DOMINANT POSITION EXERCISED BY BCCI

The example of the Board of Control for Cricket in India (BCCI) & Indian Premier League (IPL) can be used to demonstrate how granting excessive monopoly to an organisation leads to continuous abuse of the dominant position by the reason of it being a regulator as well as a player in the same market. In the case of Surinder Singh Barmi vs Board of Control for Cricket in India, the Competition Commission of India (CCI) established that the BCCI exercises dominant position in the market with respect to the organisation of professional domestic cricket leagues in India. The court emphasised on the need of showing connection of restriction with the integrity of sports and interests of the consumers and for the reason of this the protection of commercial interest of the media company was not considered to be an objective justification. Additionally, the case of Pan India Infraprojects Private Limited vs BCCI highlighted the exclusionary acts of BCCI where the informant was blacklisted from participating in the bidding related to broadcasting rights. The exclusionary act was in light of litigation between BCCI & Indian Cricket League (ICL) with the informant being the promoter of the latter. The ICL’s Season 3 could not be organised due to the alleged blatant use of regulatory power by the BCCI. The IPL backed by BCCI as its promoter impeded ICL and its effective first mover advantage in the relevant market. The above-mentioned comparison intends to highlight the need for careful consideration before granting approval to such leagues as well as to ensure that an undertaking is only allowed to use its discretionary power when it is backed by sufficient framework to ensure that the same is transparent, proportional and does not impede effective competition in the market.

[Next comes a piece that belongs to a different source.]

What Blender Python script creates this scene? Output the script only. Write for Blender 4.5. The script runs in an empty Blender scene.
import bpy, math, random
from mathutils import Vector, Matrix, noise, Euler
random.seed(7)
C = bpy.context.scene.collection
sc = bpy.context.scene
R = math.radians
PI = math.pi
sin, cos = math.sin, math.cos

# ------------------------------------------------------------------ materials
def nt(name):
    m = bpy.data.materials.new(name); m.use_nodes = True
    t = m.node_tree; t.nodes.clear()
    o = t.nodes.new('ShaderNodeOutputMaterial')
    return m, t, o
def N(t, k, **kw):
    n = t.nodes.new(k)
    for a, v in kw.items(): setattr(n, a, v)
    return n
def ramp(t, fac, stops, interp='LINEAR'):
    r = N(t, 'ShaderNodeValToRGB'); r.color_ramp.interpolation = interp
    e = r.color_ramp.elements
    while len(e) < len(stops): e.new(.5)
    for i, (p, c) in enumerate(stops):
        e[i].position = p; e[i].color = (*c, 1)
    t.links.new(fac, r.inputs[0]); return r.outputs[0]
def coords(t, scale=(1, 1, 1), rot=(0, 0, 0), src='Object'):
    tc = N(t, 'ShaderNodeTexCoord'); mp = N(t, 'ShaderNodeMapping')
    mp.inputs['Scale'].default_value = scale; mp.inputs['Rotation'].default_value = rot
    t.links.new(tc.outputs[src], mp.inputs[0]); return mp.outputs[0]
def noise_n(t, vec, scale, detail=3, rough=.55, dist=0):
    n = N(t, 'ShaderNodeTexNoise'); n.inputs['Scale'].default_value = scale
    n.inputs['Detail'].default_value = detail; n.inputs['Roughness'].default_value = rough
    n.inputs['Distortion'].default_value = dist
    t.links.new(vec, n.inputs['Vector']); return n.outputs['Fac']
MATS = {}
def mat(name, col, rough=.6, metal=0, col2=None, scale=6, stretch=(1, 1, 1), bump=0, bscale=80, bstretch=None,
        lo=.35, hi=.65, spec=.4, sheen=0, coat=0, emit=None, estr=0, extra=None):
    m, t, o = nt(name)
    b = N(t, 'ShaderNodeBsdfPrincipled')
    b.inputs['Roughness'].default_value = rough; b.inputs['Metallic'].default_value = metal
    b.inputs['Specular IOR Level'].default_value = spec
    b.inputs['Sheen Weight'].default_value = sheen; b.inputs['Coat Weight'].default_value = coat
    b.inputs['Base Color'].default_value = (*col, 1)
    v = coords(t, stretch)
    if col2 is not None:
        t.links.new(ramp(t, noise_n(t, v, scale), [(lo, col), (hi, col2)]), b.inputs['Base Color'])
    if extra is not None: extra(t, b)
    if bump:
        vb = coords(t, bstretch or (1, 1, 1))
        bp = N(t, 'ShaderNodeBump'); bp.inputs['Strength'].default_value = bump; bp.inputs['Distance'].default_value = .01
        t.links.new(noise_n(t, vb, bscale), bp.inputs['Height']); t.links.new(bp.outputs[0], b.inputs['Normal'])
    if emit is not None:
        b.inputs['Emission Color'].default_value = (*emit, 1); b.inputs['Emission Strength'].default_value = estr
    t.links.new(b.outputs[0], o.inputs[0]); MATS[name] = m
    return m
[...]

EXISTING CONCERNS AND THE WAY FORWARD

The CJEU mentioned that rules such as Article 49 of the UEFA statute, which deals with prior approval are anti-competitive as they lack a well-defined established framework and regulate discretion associated with the same. While, the same does not mechanically approve competitions like the ESL, critics of this judgement as well as the for critics of the development of the ESL argue that the CJEU has missed out on an opportunity to provide necessary guidelines on the issue. The European Commission (EC) is actively taking strides to frame guidelines with respect to the exclusionary abuses but the same needs to be done keeping in the mind the integrity and value associated with that sport. This unregulated discretion often leads to abuses and thus advocate for need of an effective oversight mechanism.


The author is additionally concerned about the closed nature of the proposed league. The closed league is likely to facilitate the obvious exploitation of dominant position. The initial proposal contained 12 permanent members who have huge following around the world and the creation of a new competing league in Europe would lead to shifting of viewership and fans to the ESL. This may result in the emergence of another monopoly because of the huge wealth and influence these clubs have owing to their fans. In this situation the group of permanent members might abuse their dominant position and restrict entry of other effective competition in that market. While the introduction of European Super League could be highly beneficial for the consumers on one hand, the concerns with respect to the closed nature of the proposed league and likelihood of abuse of dominant position should not be ignored while granting approval to the league. The concern regarding the same can be possibly avoided by making them subject to a predetermined framework and substantive criteria which would ensure that their actions are constantly regulated as to avoid any anti-competitive practices by them.